Other cultural and entertainment venues are moving into the downtown. The Aurora Theater, now housed at the City Club on Durant Avenue, will move down the street from Berkeley Rep. Freight and Salvage Coffee House, a long-time institution in West Berkeley, will also move to the arts district. The Magnes Museum plans to expand and move to Allston Way. With new restaurants and retail, and 25 movie screens, it's no wonder that the downtown is alive with activity these days.

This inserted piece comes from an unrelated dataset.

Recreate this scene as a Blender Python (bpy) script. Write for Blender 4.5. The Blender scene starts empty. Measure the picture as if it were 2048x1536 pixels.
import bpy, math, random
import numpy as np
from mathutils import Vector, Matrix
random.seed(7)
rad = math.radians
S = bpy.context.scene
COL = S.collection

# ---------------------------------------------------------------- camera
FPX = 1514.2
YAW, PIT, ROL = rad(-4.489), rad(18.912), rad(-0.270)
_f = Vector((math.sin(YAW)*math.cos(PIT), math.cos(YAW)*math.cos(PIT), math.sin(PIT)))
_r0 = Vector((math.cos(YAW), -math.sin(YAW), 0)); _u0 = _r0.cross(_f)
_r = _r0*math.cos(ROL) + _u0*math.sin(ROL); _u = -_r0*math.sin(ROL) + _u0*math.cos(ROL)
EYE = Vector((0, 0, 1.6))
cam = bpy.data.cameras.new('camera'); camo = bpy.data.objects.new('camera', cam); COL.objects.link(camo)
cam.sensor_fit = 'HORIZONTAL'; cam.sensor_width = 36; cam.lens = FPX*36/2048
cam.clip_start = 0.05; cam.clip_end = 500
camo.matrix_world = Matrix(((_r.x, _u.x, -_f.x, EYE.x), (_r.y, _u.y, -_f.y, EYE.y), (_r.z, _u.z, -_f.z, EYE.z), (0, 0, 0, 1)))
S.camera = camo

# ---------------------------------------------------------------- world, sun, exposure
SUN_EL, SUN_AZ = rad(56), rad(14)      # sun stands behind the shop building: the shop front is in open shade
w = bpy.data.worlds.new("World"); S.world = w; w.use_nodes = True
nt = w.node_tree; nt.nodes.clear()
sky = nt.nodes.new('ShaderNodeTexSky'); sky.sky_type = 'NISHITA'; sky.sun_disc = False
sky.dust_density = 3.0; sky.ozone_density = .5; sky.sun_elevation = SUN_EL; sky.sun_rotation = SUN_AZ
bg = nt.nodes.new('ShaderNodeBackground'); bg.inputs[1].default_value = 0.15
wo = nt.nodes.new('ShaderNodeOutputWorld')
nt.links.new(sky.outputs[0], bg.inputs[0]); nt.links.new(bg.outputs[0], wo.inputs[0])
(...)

Success was slow in coming, however. For many years, it seemed that as one business opened on Shattuck Avenue, another would close. Some buildings were boarded up for years, needing expensive seismic repairs. Berkeley wanted to encourage new development but preserve the historic character of the area. Limited parking was, and is, an issue. Other communities like Emeryville and Walnut Creek were more accommodating to growth and new development.

Eventually, through the combined efforts of the city, private developers, and the Downtown Berkeley Association - organized by business owners to revitalize the commercial district - businesses began to move back, said Dardick.

UC Berkeley has played a part. The campus has always provided a customer base of lunchtime shoppers and diners to downtown Berkeley. The potential market of 30,000 nearby students, plus faculty and staff, is a key factor in attracting business and cultural investment to the area. Graduate student housing, built in 1995 at Shattuck and Channing, has spurred new retail, restaurants and nighttime entertainment. A joint project between the campus and the city improved the pedestrian connection along Center Street between the downtown transit center and the campus.

Currently, campus planners are studying the feasibility of moving the Berkeley Art Museum/Pacific Film Archives, also seismically vulnerable in their original facility, to Oxford and Center Street. City officials have expressed enthusiastic support for this proposal, which would be another jewel in the crown of the arts district, bringing the university's cultural resources into the downtown.

While nearly every city project has had some controversy - over land use, historic preservation, density, parking, or traffic - many are excited about what is emerging from behind the construction fences: a revitalized and unique downtown Berkeley.